Source[s] www.http://artthreat.net/
Cinema Politica – Screening Truth to Power www.cinemapolitica.org/films/196
GHOSTS

‘Nick Broomfield is a filmmaker used to controversy and his newest film, recently released on DVD by Tartan Video is no exception. GHOSTS tells the story of Ai Qin Lin, a Chinese migrant who pays a large sum of money to have herself smuggled into the UK in order to find work to put her small child through school. After a harrowing journey Ai Qin quickly realizes that England is not the promised land, and is eventually ‘escorted’ to a small dirty townhouse where she will live with 11 other Chinese migrant workers. From there the film follows her through one gruelling job after another – in a duck processing factory, on a spring onion farm, and the last job 23 workers did before drowning off the coast at Morecambe Bay at night.

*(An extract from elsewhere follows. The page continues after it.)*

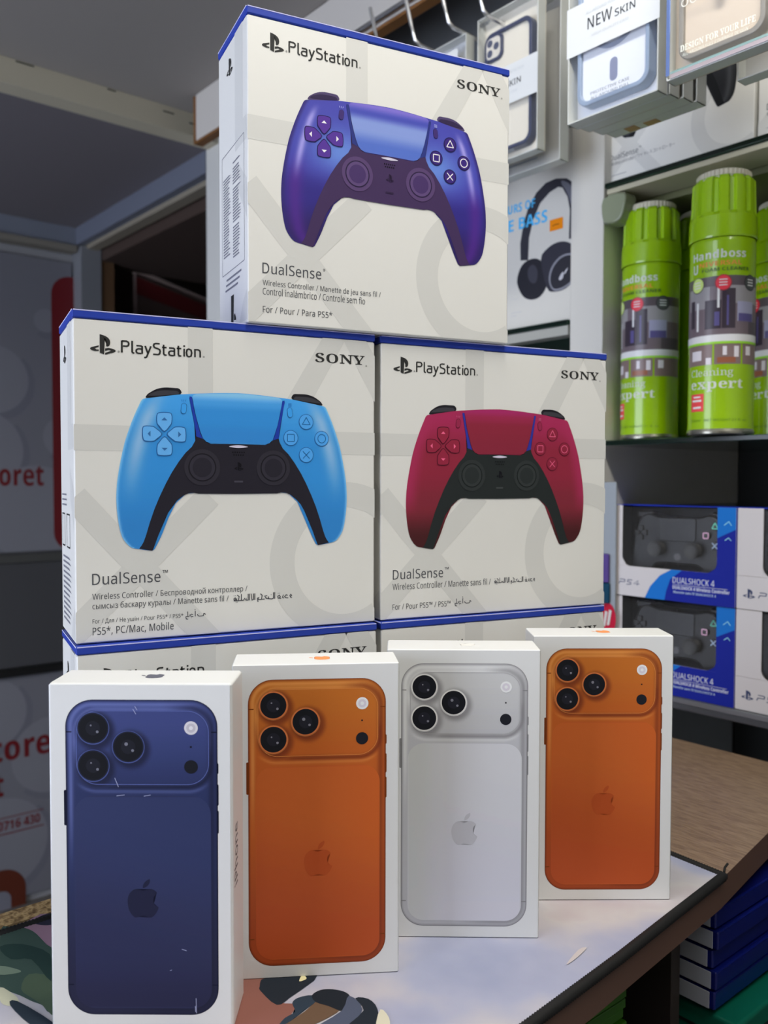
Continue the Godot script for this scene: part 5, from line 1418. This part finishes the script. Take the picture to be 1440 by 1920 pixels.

GHOSTS is a work of social realism: Broomfield hired non-actors, put them in real scenarios (such as the migrant house where all the performers lived for one month), and based the script and storyline on real events that have occurred recently in the UK. The film credits Guardian journalist Hsiao-Hung Pai’s stories for inspiring this gritty, digitally shot narrative.

Broomfield has produced a masterpiece of understated cinema. GHOSTS is a documentary waiting to be born: it is fiction only insofar as scenes are recreated with some creative construction. The British filmmaker, who up until now has stuck with the documentary genre, has retraced the steps backward from the real-life 2004 tragedy of the 23 Chinese workers who – after being beaten and driven off the sands during the day by white English cocklers (a tiny shellfish) – returned in the evening only to misjudge the quickly moving tide and drowned. The families of the victims are still paying off their debts, totalling 500,000 pounds.

On the recently released DVD a 64-minute making-of featurette shows Broomfield, his crew and his ‘actors’ actually being bullied and driven off the beach by white workers as they try to construct the scene that depicts the same events […].’